2. Review the financial information. Is it transparent and recent? Are the expenses in line with the budget? Has the budget increased or decreased in recent years? Look through the current Form 990 and verify its tax-exempt status.

3. Look at the outcomes. How many people has the organization helped, and has that increased or decreased over time? Given the size and budget, is that number reasonable? Catherine Chapman from Fullanthropy says via email that “Great nonprofits must create lasting change for their clients and the community through the services that they offer” and the services rendered should “be documented in the form of outcomes.”

4. Talk or meet with the organization’s leadership if the donation is significant enough. Has there been much turnover of key staff members? How can the donation be best utilized? Who will be the contact person for the donor?

5. Identify who’s on the board of directors. Are there many or few board members? Are they business or community leaders? Especially if a donor is considering joining a board, they should meet with some board members.

6. Look at the main supporters. Are there many funders or few? Have key funders been involved for some time? Does the client know any supporters?

7. Discuss with the leadership how the donor can be most helpful. Besides financial contributions, are there other ways that the donor can help? It’s important that donors don’t demand too much of the charities they support, especially when their donation to a Section 501(c)(3) organization isn’t significant and its staff is small. Clear communication is essential to help ensure long-term relationships.

8. Visit the organization if possible or volunteer to really get to know the people and quality of the work.

9. Determine the charity’s reputation.

10. Have a good feeling about the organization and feel that their contributions and efforts are appreciated. Susan Winer from Strategic Philanthropy Ltd. said via email, “When donors consider a gift or grant to an organization they are, in essence, creating a partnership that is (or should be) based on open and honest communication about intent, capacity, alignment of interests and financial stability.”

Outside Sources

Should clients need further help, there are numerous options available. For various reasons, many clients don’t expect, and often don’t want, their attorneys, financial advisors or accountants to help them at a deep level or manage all of their charitable activities, yet they would welcome their advisors’ help or direction in getting started or in referring them to outside sources.

Some professional advisors refer their clients who need more assistance to philanthropic advisory firms. These firms strictly help their clients achieve their philanthropic goals and don’t provide financial, tax or legal advice. They may help with developing a charitable mission, involving the next generation in the family’s philanthropic activities, identifying worthy grantees, conducting site visits or assisting them in working with their grantees.

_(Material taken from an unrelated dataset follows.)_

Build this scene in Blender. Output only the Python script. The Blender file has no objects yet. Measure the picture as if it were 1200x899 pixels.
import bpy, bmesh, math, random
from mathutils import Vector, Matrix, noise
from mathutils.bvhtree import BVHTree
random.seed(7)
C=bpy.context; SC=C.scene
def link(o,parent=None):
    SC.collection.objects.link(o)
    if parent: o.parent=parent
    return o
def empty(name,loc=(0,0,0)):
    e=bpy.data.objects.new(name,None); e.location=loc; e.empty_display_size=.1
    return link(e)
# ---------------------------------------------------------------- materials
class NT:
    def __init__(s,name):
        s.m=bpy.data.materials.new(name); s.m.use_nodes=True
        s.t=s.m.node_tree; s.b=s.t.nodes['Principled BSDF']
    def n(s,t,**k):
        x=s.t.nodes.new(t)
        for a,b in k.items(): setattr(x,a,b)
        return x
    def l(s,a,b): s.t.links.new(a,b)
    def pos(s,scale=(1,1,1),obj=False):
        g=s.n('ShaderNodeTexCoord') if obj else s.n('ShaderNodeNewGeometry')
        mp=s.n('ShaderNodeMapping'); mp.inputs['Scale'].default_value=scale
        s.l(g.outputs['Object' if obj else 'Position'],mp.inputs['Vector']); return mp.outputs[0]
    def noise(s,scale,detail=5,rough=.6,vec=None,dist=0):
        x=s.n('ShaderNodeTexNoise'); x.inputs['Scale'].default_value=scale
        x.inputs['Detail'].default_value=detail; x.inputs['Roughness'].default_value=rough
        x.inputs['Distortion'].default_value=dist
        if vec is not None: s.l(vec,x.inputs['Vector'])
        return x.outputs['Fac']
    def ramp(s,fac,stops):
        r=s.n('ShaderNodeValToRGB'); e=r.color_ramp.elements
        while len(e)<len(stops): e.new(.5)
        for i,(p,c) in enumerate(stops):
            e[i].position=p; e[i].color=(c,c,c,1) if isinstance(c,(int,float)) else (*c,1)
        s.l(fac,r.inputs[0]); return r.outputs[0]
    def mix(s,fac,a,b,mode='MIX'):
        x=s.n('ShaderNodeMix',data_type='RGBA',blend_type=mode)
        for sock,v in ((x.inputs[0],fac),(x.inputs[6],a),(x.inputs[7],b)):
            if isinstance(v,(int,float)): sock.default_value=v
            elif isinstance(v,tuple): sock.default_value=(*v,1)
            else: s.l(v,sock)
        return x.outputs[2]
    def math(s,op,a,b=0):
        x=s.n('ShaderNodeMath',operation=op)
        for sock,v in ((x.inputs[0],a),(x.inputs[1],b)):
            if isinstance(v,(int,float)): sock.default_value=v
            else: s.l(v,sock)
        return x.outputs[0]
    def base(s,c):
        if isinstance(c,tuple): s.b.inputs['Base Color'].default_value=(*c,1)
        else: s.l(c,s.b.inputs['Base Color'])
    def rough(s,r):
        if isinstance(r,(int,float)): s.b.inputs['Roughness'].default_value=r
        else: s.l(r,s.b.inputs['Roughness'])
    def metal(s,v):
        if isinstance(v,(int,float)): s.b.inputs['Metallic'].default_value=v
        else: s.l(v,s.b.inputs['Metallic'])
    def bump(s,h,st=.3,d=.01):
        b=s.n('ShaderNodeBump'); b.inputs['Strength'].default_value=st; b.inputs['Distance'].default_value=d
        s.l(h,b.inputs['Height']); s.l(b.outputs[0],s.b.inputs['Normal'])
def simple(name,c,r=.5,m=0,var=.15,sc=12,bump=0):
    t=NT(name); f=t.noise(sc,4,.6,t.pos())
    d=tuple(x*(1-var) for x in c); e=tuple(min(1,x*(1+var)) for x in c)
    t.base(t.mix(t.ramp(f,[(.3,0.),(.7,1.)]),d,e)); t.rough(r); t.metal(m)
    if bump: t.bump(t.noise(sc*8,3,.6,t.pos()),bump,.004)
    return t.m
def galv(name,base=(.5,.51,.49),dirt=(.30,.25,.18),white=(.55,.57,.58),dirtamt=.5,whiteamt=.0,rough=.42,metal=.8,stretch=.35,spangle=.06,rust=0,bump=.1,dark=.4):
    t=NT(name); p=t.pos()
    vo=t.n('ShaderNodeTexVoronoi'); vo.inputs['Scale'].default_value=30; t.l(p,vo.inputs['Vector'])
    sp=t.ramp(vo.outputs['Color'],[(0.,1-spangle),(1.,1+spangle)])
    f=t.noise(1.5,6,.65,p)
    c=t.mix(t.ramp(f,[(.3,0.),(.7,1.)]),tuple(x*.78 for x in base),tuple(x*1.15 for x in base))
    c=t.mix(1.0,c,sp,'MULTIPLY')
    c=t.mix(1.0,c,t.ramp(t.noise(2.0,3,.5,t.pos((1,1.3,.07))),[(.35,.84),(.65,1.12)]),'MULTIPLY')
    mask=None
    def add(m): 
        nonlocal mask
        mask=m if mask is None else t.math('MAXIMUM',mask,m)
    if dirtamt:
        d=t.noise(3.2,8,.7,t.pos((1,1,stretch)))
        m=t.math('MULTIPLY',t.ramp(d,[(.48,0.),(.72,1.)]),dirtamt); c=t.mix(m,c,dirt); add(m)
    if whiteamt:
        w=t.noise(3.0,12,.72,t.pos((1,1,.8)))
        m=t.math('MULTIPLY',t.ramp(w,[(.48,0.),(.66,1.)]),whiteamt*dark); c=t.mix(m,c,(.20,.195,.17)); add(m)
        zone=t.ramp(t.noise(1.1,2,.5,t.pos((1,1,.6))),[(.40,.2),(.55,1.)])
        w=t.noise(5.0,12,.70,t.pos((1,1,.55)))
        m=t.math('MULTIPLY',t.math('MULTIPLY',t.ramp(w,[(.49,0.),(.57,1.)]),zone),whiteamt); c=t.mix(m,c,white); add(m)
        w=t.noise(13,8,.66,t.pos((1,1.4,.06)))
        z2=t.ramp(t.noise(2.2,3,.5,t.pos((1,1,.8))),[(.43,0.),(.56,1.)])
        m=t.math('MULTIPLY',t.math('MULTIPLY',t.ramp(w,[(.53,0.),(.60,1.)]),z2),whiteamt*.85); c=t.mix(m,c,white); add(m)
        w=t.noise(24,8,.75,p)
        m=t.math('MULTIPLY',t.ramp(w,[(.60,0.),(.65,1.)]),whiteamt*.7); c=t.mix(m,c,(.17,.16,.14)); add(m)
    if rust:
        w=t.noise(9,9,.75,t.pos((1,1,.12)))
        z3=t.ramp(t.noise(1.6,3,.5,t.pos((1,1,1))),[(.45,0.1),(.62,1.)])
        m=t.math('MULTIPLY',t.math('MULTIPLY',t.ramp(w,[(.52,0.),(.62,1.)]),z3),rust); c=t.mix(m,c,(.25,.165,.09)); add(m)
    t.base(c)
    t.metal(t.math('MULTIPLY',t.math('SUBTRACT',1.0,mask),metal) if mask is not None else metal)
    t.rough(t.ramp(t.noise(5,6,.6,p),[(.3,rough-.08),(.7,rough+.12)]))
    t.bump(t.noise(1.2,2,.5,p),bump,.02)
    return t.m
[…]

Advisors can also refer their clients to member organizations that have educational conferences and resources for donors, such as the National Center for Family Philanthropy and Exponent Philanthropy. Because the number of donor-advised funds (DAFs) has increased significantly in recent years, some of these DAF sponsors have increased the help they’re providing to their donors. For instance, the American Endowment Foundation DAF now provides helpful content for donors, as well as for professional advisors, and refers its donors to some of the leading philanthropic advisory firms in the country when appropriate.

Everyone benefits when financial, legal and tax advisors engage in the charitable conversation with their clients and ascertain their needs and desires pertaining to their current and future philanthropic goals. Client relationships are deepened, clients are more likely to have the impact they envision, and charities benefit by receiving the support they need that can put them in a better position to help them fulfill their missions.